Please give the listing again, word for word, with nothing left out.

━━ Data shown ━━

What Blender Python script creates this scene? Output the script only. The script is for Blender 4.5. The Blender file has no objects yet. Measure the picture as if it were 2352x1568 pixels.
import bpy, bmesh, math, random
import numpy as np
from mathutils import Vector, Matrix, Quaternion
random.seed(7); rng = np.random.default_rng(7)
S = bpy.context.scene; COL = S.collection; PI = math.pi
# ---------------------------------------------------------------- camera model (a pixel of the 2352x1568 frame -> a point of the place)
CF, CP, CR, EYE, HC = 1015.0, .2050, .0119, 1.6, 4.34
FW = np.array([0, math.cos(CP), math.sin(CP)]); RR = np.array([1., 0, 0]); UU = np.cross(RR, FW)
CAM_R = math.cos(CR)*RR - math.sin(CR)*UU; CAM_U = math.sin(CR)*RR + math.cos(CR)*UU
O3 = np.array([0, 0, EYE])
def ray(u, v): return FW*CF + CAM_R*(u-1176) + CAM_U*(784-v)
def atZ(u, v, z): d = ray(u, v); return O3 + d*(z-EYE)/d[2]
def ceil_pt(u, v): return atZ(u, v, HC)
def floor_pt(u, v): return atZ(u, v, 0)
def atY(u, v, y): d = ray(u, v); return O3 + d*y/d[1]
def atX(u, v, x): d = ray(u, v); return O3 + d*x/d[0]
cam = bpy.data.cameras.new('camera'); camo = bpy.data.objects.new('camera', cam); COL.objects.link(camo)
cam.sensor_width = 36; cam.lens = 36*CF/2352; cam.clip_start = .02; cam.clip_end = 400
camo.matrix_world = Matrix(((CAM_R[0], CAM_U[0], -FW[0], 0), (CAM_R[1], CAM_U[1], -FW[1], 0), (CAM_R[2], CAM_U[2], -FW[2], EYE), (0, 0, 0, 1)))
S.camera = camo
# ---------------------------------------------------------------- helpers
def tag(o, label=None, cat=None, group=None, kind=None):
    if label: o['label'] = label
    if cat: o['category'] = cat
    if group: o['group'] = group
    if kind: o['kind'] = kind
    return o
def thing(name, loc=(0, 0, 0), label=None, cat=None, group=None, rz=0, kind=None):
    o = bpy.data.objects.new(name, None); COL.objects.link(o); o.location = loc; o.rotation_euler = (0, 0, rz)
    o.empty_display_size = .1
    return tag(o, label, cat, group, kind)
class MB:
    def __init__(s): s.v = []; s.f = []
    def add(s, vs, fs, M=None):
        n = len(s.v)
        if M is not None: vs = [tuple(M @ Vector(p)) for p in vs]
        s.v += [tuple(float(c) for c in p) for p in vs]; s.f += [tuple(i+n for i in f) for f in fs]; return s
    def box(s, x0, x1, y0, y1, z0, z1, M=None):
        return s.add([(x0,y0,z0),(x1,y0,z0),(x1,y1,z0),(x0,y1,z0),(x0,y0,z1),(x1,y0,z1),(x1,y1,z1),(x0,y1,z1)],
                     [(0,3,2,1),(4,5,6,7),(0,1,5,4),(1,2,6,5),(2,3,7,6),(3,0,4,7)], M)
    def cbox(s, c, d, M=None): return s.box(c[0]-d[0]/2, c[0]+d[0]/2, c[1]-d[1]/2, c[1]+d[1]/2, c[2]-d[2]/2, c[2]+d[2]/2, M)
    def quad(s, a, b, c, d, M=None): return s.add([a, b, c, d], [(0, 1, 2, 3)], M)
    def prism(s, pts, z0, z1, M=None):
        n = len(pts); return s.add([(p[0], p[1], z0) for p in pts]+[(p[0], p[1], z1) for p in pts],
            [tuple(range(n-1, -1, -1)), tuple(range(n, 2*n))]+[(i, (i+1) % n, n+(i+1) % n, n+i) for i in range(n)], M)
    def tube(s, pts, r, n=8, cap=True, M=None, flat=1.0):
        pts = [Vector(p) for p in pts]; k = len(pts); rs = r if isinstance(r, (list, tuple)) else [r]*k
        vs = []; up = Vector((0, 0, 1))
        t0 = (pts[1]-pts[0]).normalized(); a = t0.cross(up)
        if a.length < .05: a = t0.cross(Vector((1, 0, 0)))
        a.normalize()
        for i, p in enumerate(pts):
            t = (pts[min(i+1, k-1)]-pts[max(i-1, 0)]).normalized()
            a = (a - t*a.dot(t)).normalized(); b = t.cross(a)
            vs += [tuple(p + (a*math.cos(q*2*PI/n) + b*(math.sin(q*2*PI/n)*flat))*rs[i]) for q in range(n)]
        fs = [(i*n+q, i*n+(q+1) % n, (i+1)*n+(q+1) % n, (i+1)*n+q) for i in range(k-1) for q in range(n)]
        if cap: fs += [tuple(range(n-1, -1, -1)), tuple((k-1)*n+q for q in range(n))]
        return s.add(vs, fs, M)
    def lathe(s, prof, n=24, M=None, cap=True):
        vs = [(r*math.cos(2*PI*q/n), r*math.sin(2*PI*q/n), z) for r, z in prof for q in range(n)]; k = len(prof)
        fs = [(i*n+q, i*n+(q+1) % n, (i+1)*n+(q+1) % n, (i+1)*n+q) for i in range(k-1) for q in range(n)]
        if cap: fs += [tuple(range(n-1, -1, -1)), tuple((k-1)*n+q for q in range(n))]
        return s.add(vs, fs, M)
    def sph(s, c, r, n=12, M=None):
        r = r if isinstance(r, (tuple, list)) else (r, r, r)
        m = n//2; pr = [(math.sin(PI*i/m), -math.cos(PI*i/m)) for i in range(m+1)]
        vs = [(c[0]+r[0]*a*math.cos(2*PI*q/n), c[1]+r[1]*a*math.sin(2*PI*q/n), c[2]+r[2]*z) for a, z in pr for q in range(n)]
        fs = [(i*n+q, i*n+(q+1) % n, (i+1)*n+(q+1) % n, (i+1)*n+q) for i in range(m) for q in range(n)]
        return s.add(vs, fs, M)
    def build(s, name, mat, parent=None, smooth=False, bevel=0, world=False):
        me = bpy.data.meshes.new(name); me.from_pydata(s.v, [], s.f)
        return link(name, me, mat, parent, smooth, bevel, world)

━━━

(Solution)
What Blender Python script creates this scene? Output the script only. The script is for Blender 4.5. The Blender file has no objects yet. Measure the picture as if it were 2352x1568 pixels.
import bpy, bmesh, math, random
import numpy as np
from mathutils import Vector, Matrix, Quaternion
random.seed(7); rng = np.random.default_rng(7)
S = bpy.context.scene; COL = S.collection; PI = math.pi
# ---------------------------------------------------------------- camera model (a pixel of the 2352x1568 frame -> a point of the place)
CF, CP, CR, EYE, HC = 1015.0, .2050, .0119, 1.6, 4.34
FW = np.array([0, math.cos(CP), math.sin(CP)]); RR = np.array([1., 0, 0]); UU = np.cross(RR, FW)
CAM_R = math.cos(CR)*RR - math.sin(CR)*UU; CAM_U = math.sin(CR)*RR + math.cos(CR)*UU
O3 = np.array([0, 0, EYE])
def ray(u, v): return FW*CF + CAM_R*(u-1176) + CAM_U*(784-v)
def atZ(u, v, z): d = ray(u, v); return O3 + d*(z-EYE)/d[2]
def ceil_pt(u, v): return atZ(u, v, HC)
def floor_pt(u, v): return atZ(u, v, 0)
def atY(u, v, y): d = ray(u, v); return O3 + d*y/d[1]
def atX(u, v, x): d = ray(u, v); return O3 + d*x/d[0]
cam = bpy.data.cameras.new('camera'); camo = bpy.data.objects.new('camera', cam); COL.objects.link(camo)
cam.sensor_width = 36; cam.lens = 36*CF/2352; cam.clip_start = .02; cam.clip_end = 400
camo.matrix_world = Matrix(((CAM_R[0], CAM_U[0], -FW[0], 0), (CAM_R[1], CAM_U[1], -FW[1], 0), (CAM_R[2], CAM_U[2], -FW[2], EYE), (0, 0, 0, 1)))
S.camera = camo
# ---------------------------------------------------------------- helpers
def tag(o, label=None, cat=None, group=None, kind=None):
    if label: o['label'] = label
    if cat: o['category'] = cat
    if group: o['group'] = group
    if kind: o['kind'] = kind
    return o
def thing(name, loc=(0, 0, 0), label=None, cat=None, group=None, rz=0, kind=None):
    o = bpy.data.objects.new(name, None); COL.objects.link(o); o.location = loc; o.rotation_euler = (0, 0, rz)
    o.empty_display_size = .1
    return tag(o, label, cat, group, kind)
class MB:
    def __init__(s): s.v = []; s.f = []
    def add(s, vs, fs, M=None):
        n = len(s.v)
        if M is not None: vs = [tuple(M @ Vector(p)) for p in vs]
        s.v += [tuple(float(c) for c in p) for p in vs]; s.f += [tuple(i+n for i in f) for f in fs]; return s
    def box(s, x0, x1, y0, y1, z0, z1, M=None):
        return s.add([(x0,y0,z0),(x1,y0,z0),(x1,y1,z0),(x0,y1,z0),(x0,y0,z1),(x1,y0,z1),(x1,y1,z1),(x0,y1,z1)],
                     [(0,3,2,1),(4,5,6,7),(0,1,5,4),(1,2,6,5),(2,3,7,6),(3,0,4,7)], M)
    def cbox(s, c, d, M=None): return s.box(c[0]-d[0]/2, c[0]+d[0]/2, c[1]-d[1]/2, c[1]+d[1]/2, c[2]-d[2]/2, c[2]+d[2]/2, M)
    def quad(s, a, b, c, d, M=None): return s.add([a, b, c, d], [(0, 1, 2, 3)], M)
    def prism(s, pts, z0, z1, M=None):
        n = len(pts); return s.add([(p[0], p[1], z0) for p in pts]+[(p[0], p[1], z1) for p in pts],
            [tuple(range(n-1, -1, -1)), tuple(range(n, 2*n))]+[(i, (i+1) % n, n+(i+1) % n, n+i) for i in range(n)], M)
    def tube(s, pts, r, n=8, cap=True, M=None, flat=1.0):
        pts = [Vector(p) for p in pts]; k = len(pts); rs = r if isinstance(r, (list, tuple)) else [r]*k
        vs = []; up = Vector((0, 0, 1))
        t0 = (pts[1]-pts[0]).normalized(); a = t0.cross(up)
        if a.length < .05: a = t0.cross(Vector((1, 0, 0)))
        a.normalize()
        for i, p in enumerate(pts):
            t = (pts[min(i+1, k-1)]-pts[max(i-1, 0)]).normalized()
            a = (a - t*a.dot(t)).normalized(); b = t.cross(a)
            vs += [tuple(p + (a*math.cos(q*2*PI/n) + b*(math.sin(q*2*PI/n)*flat))*rs[i]) for q in range(n)]
        fs = [(i*n+q, i*n+(q+1) % n, (i+1)*n+(q+1) % n, (i+1)*n+q) for i in range(k-1) for q in range(n)]
        if cap: fs += [tuple(range(n-1, -1, -1)), tuple((k-1)*n+q for q in range(n))]
        return s.add(vs, fs, M)
    def lathe(s, prof, n=24, M=None, cap=True):
        vs = [(r*math.cos(2*PI*q/n), r*math.sin(2*PI*q/n), z) for r, z in prof for q in range(n)]; k = len(prof)
        fs = [(i*n+q, i*n+(q+1) % n, (i+1)*n+(q+1) % n, (i+1)*n+q) for i in range(k-1) for q in range(n)]
        if cap: fs += [tuple(range(n-1, -1, -1)), tuple((k-1)*n+q for q in range(n))]
        return s.add(vs, fs, M)
    def sph(s, c, r, n=12, M=None):
        r = r if isinstance(r, (tuple, list)) else (r, r, r)
        m = n//2; pr = [(math.sin(PI*i/m), -math.cos(PI*i/m)) for i in range(m+1)]
        vs = [(c[0]+r[0]*a*math.cos(2*PI*q/n), c[1]+r[1]*a*math.sin(2*PI*q/n), c[2]+r[2]*z) for a, z in pr for q in range(n)]
        fs = [(i*n+q, i*n+(q+1) % n, (i+1)*n+(q+1) % n, (i+1)*n+q) for i in range(m) for q in range(n)]
        return s.add(vs, fs, M)
    def build(s, name, mat, parent=None, smooth=False, bevel=0, world=False):
        me = bpy.data.meshes.new(name); me.from_pydata(s.v, [], s.f)
        return link(name, me, mat, parent, smooth, bevel, world)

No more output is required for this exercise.